Written in 1879, the 8000-word long letter details Kelly's thoughts about being ‘forced' into becoming an outlaw. It also calls for the resignation of a corrupt police force that, Kelly maintained, preyed upon Irish Catholic settlers.

Although there is little use of punctuation and correct grammar, the letter is a powerful insight into his feelings and his desire to set the record straight:

I have been wronged and my mother and four or five men lagged innocent and is my brothers and sisters and my mother not to be pitied also who has no alternative only to put up with the brutal and cowardly conduct off a parcel of big ugly fat-necked wombat headed big bellied magpie legged narrow hipped splaw-footed sons of Irish Bailiffs or english landlords which is better known as Officers of Justice or Victorian Police who some call honest gentlemen.

– Ned Kelly

Kelly dictated the letter to Byrne, who rewrote it in better handwriting and with fewer mistakes. After robbing a local bank of £2000, Kelly gave the letter to the bank's accountant – Edwin Living – and told him to have it published and distributed, under threat of violence.

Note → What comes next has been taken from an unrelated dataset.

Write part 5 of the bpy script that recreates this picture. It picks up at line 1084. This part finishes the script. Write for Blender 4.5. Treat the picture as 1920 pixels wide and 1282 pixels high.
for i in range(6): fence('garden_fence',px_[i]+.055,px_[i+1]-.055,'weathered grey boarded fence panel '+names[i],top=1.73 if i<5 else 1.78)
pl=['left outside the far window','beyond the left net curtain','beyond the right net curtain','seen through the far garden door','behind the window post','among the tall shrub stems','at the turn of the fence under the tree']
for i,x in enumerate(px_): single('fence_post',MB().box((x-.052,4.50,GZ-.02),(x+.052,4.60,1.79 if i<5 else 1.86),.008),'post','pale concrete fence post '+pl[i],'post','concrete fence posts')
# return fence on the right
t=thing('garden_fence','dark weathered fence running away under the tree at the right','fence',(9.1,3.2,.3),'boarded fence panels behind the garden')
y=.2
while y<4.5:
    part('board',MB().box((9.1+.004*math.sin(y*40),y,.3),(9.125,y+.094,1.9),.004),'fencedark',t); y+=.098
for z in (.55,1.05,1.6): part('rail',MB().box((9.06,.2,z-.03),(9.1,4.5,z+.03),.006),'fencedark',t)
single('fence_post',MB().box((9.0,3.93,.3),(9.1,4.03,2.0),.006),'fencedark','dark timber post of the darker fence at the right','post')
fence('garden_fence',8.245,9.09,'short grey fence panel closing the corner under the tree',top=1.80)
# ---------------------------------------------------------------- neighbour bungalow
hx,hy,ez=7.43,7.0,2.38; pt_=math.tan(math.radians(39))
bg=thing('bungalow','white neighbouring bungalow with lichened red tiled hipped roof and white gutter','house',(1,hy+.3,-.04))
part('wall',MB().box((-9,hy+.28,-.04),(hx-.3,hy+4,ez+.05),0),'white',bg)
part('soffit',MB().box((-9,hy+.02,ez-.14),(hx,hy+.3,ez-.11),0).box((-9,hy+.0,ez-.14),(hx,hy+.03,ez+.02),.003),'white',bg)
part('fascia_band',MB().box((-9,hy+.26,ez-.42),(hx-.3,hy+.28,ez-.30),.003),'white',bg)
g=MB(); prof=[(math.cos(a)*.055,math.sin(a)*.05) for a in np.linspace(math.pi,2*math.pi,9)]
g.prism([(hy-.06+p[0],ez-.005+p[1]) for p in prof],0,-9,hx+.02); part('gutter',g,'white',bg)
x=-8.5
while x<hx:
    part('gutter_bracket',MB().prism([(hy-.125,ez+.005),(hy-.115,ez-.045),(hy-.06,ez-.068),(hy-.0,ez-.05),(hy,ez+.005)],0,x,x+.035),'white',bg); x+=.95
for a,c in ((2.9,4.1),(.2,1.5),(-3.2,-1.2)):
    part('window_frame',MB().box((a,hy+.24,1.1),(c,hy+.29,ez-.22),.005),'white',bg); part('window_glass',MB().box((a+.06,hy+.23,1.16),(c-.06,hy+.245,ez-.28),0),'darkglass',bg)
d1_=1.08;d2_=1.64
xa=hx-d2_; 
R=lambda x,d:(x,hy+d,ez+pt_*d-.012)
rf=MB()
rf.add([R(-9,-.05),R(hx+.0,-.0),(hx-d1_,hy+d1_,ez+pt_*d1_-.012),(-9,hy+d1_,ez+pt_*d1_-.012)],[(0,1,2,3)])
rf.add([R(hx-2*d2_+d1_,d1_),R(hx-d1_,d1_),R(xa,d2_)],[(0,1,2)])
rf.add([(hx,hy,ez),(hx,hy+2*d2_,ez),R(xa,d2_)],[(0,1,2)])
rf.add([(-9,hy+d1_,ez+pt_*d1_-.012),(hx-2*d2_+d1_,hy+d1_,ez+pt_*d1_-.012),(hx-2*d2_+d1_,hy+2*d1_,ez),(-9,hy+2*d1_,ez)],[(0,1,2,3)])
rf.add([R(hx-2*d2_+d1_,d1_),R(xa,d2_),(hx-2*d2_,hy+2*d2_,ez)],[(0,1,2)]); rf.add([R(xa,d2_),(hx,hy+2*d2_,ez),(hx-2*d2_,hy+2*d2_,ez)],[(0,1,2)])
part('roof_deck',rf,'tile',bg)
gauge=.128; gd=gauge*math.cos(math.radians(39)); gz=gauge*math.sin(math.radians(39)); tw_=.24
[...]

But despite Kelly's threats, Living never published the letter. He took it to the bank's head office in Melbourne, where it was lent to the police for Kelly's trial. It was later returned to Living, whose family donated it to the State Library of Victoria in 2000.

With this letter Kelly inserts himself into history, on his own terms, with his own voice...We hear the living speaker in a way that no other document in our history achieves... The language is colourful, rough and full of metaphors; it is one of the most extraordinary documents in Australian history.